Goldman has said it’s looking to make “catalytic” investments in up and coming neighborhoods. In a May 2015 document, it identified 1000 Dean as a project that can target small businesses and creative professionals, and “act as an anchor for future development and investment in Crown Heights.” It invested more than $26 million in equity and debt in the project, according to figures Goldman provided to Quartz. And it has gone on to invest in other Crown Heights property: A building that houses a church community space and housing for formerly homeless veterans on Utica Avenue in Crown Heights.
The revitalization of Crown Heights is paying off. While it suffered worse than Brooklyn as a whole during the recession, it has staged a healthy recovery, overtaking the borough in median residential sales prices during the fourth quarter of last year.
Last year Starbucks opened a store on Franklin Avenue, a sign of property value growth to come, according to a Zillow analysis that showed surrounding home values rise after a Starbucks enters a neighborhood.
“[Developers] are trying to find a coffeehouse, a sandwich shop, enough different variety of retail establishments that it creates a key center of gravity for that community,” Zillow chief economist Stan Humphries tells Quartz. “The entry of a coffee shop into a location provides a signaling function to other types of investors…that this neighborhood has now arrived and is now open for business in a way that it was not before.”
A Starbucks is not merely a Starbucks. It is a canary in a coal mine.
Can gentrification ever be fought, even by the more privileged residents of a community? Signs point to no, as this NPR piece about a neighborhood’s attempt to save one beloved small business makes clear:
The fate of the family business was threatened recently by a hike in the monthly rent — from $4,000 to $10,000. Itayim could not afford it, and he prepared to close after more than 25 years in business.
When customers and neighbors asked about the bare shelves at Jesse’s Deli, they found out it was closing by July 31.

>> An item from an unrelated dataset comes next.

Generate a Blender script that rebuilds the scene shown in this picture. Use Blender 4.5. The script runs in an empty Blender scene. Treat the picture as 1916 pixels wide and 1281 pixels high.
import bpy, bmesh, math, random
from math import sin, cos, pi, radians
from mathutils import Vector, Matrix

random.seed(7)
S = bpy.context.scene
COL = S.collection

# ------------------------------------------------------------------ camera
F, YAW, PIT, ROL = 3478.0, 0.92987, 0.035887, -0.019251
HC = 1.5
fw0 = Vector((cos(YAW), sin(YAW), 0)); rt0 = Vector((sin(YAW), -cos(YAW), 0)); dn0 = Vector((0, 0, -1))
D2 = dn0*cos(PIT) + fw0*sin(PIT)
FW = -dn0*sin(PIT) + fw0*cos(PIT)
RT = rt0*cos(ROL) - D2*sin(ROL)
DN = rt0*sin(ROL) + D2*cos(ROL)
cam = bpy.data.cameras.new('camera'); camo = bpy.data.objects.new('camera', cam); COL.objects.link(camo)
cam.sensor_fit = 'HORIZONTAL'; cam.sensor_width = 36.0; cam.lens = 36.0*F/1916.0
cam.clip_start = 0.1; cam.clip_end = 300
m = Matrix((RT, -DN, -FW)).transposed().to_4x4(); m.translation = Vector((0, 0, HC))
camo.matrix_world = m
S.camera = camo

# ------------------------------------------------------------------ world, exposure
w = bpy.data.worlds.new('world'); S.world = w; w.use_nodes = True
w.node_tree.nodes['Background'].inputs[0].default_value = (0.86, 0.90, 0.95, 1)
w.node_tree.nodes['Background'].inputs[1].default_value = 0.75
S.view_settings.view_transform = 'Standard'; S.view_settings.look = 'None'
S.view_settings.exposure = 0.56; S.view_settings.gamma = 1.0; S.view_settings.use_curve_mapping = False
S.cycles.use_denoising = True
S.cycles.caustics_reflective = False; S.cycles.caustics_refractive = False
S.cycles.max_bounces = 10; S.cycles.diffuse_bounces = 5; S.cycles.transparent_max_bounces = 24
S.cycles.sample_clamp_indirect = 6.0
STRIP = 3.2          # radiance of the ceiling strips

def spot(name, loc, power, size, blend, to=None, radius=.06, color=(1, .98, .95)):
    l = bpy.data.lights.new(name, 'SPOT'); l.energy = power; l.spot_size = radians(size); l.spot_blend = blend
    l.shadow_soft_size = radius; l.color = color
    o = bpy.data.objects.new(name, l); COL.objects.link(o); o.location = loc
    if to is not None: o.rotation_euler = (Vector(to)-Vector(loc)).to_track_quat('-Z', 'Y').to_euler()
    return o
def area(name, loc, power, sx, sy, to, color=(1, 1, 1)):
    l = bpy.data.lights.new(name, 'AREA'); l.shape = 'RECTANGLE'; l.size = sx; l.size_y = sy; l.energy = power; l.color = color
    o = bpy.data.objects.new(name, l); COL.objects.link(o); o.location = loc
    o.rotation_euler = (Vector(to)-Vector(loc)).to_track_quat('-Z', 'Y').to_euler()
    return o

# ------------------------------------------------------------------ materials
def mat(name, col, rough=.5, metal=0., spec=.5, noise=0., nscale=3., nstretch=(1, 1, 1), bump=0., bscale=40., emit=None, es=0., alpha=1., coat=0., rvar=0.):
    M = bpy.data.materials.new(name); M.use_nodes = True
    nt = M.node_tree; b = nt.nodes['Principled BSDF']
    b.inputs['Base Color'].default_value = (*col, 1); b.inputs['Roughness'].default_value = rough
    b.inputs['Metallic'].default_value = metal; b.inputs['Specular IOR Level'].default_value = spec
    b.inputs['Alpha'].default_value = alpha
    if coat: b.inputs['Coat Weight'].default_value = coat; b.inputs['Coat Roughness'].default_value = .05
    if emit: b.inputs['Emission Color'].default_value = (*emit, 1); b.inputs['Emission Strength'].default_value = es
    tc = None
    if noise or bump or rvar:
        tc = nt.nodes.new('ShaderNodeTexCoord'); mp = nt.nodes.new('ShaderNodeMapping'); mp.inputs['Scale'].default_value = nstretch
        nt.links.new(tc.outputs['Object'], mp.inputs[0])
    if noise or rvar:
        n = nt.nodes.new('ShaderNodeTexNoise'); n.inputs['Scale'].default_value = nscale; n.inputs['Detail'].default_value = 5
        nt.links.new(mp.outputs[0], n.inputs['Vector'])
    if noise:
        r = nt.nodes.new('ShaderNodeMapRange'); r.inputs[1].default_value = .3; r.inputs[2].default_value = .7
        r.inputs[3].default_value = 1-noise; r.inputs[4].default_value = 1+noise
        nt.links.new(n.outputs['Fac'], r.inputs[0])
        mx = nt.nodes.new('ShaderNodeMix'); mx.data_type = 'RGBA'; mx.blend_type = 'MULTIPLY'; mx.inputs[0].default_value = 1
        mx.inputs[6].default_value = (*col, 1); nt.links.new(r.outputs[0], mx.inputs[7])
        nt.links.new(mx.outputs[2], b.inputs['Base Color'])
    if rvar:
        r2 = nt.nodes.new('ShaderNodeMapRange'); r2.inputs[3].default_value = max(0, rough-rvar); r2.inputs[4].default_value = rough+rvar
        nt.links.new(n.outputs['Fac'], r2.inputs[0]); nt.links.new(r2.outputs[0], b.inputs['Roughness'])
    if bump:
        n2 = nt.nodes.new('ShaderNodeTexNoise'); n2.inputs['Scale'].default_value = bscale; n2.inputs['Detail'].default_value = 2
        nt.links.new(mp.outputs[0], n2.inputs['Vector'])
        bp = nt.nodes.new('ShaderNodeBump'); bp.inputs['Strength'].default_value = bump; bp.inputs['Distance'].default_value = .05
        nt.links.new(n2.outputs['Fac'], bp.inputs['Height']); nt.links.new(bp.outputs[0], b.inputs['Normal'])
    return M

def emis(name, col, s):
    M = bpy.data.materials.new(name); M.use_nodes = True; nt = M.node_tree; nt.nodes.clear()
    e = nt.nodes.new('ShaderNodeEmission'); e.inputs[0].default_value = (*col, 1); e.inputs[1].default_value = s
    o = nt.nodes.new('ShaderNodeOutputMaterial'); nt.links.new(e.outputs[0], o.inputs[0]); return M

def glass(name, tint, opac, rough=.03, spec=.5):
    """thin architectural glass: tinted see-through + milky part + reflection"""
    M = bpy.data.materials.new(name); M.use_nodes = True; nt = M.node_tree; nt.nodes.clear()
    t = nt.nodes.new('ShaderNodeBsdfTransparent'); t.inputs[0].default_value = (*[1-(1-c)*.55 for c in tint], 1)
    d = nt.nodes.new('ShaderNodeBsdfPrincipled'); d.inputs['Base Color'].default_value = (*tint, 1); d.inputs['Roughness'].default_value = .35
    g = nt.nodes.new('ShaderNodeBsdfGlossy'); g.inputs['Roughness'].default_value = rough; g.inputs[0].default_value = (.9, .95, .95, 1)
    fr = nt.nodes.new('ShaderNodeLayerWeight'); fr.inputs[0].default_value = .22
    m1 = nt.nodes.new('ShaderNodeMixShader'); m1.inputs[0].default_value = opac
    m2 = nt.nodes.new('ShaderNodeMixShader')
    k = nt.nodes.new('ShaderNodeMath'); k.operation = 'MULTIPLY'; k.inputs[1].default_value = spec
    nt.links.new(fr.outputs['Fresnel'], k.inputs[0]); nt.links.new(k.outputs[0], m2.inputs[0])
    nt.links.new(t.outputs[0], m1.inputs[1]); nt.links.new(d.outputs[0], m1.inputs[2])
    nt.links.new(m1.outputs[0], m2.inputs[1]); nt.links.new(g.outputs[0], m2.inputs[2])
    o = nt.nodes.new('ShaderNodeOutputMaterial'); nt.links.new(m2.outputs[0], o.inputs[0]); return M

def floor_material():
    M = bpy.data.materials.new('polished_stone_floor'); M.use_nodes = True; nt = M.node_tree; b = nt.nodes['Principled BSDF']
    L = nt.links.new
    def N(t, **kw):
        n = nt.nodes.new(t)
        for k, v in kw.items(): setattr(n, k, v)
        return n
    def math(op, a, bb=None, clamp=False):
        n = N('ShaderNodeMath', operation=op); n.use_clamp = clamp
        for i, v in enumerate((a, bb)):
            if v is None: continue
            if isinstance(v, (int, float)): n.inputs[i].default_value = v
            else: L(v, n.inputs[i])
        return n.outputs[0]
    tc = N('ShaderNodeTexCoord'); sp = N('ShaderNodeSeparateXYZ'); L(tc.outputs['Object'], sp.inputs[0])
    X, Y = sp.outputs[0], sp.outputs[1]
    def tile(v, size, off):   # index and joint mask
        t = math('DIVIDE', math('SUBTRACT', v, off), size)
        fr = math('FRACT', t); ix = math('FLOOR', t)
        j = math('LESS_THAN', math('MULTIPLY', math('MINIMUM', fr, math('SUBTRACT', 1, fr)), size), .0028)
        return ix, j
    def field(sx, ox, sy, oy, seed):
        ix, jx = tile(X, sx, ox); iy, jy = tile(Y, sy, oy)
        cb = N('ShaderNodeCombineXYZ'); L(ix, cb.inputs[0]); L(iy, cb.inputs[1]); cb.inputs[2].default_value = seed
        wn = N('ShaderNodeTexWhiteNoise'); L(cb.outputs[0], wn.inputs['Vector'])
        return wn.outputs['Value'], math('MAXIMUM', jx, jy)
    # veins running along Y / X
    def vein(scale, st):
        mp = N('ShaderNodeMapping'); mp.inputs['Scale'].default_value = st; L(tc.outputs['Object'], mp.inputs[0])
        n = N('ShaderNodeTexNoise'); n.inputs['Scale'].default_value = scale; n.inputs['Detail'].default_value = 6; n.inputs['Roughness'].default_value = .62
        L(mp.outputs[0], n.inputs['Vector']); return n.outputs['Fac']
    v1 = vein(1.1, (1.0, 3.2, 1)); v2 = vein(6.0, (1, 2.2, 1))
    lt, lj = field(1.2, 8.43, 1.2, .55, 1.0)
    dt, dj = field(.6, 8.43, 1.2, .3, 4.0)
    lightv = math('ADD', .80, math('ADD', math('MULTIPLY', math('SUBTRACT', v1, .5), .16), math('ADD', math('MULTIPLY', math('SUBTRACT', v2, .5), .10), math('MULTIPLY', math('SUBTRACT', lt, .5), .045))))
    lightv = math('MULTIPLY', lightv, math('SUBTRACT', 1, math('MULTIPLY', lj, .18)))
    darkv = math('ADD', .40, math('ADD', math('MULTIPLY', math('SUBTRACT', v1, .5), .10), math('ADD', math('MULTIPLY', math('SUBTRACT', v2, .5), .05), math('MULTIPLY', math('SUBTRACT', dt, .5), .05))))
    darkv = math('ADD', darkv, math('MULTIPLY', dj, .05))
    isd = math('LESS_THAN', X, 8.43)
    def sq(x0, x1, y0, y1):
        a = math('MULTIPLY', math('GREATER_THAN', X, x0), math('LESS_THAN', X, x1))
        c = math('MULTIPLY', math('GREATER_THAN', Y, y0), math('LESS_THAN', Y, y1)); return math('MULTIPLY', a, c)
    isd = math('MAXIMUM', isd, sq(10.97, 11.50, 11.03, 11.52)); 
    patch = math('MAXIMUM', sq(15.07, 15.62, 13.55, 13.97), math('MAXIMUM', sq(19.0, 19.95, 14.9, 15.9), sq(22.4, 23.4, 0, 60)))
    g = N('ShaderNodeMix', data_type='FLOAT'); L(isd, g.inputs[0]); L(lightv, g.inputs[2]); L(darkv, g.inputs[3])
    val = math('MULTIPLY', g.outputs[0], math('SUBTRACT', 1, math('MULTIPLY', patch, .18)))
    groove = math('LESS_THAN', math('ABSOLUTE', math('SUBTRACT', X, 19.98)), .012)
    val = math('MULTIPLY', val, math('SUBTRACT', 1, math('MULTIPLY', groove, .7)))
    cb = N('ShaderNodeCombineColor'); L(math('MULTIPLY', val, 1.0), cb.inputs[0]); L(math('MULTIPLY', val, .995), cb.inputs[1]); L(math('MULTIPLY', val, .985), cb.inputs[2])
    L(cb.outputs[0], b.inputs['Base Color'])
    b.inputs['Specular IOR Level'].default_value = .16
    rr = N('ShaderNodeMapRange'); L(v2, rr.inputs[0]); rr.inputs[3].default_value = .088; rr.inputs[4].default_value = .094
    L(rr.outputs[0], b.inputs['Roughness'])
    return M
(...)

A neighbor started a petition and sent 1,200 signatures in support of Itayim to the landlord, Karina Bilger. Bilger returned it unopened, with a note saying there would be no renewal on the lease, and declaring all past offers rescinded. …
The creative class even got, well, creative:
The community showed support for Jesse’s by making mock posters that advertise prices increased two and a half times and “gentrified” products. They called the campaign an “Artisanal Rent Price Hike Sale,” and displayed the bright posters inside the store and in the front window. A social media campaign used the hashtag #jessespricedout on Twitter, Instagram, and Facebook.
Organizers also appealed to Mayor Bill de Blasio and local Councilman Stephen Levin to support Jesse’s and other small businesses by getting behind the Small Business Jobs Survival Act. The measure would require, among other things, a minimum 10 year lease.
No dice. As long as it’s legal and lucrative for landlords to jack up the rent 2.5x in one go, many of them will.
Cities like Portland, OR, are doing their best to at least slow the process.
It remains to be seen, though, if the good intentions and flowery language being added to the comp plan will result in meaningful change, or if it’s too late to avert widespread gentrification.
Nearly half of Portlanders are tenants. Many live in fear their monthly rent will jump $300, forcing them to move on 30 days’ notice, says Justin Buri, executive director of Community Alliance of Tenants, which is part of the ad hoc coalition.
In past eras, low-income tenants and people of color were most subject to being pushed out by higher rents. “For the first time in our history,” Buri says, “it’s starting to have an impact on higher-income white renters as well.”
The coalition’s strategies include a displacement impact analysis before the city undertakes major projects, provisions to ease or prevent such impacts, and proposals to add more affordable housing.
“There’s not a silver bullet to (avert) gentrification,” says André Baugh, chairman of the Planning and Sustainability Commission. “All of these things combined can make an impact.”
In other words, now that white people are inconvenienced, government will see what it can do.
The Washington Post reminds us, though, not the situation is not as cut and dried as it seems:
The more useful question isn’t whether “gentrification” is good or bad, but what it might look like to have new investment in a community that benefits existing and future residents alike. I know people who worry this isn’t possible — that new investment and old residents cannot coexist, that the former can only displace the latter. But I’m convinced there must be a way to do this. And figuring that out is one of the great challenges facing cities like Washington today.
The word “gentrification” is also a distraction for another reason. A tremendously small number of places nationwide have actually undergone this kind of change. The much larger and more problematic force in the housing market isn’t gentrification; it’s segregation. It’s not that some middle-class whites have moved in among poorer minority neighbors; it’s that many middle- and upper-income whites would not.
Interesting point. Surely though we can focus energy — on a personal and a civic level — on both problems at once?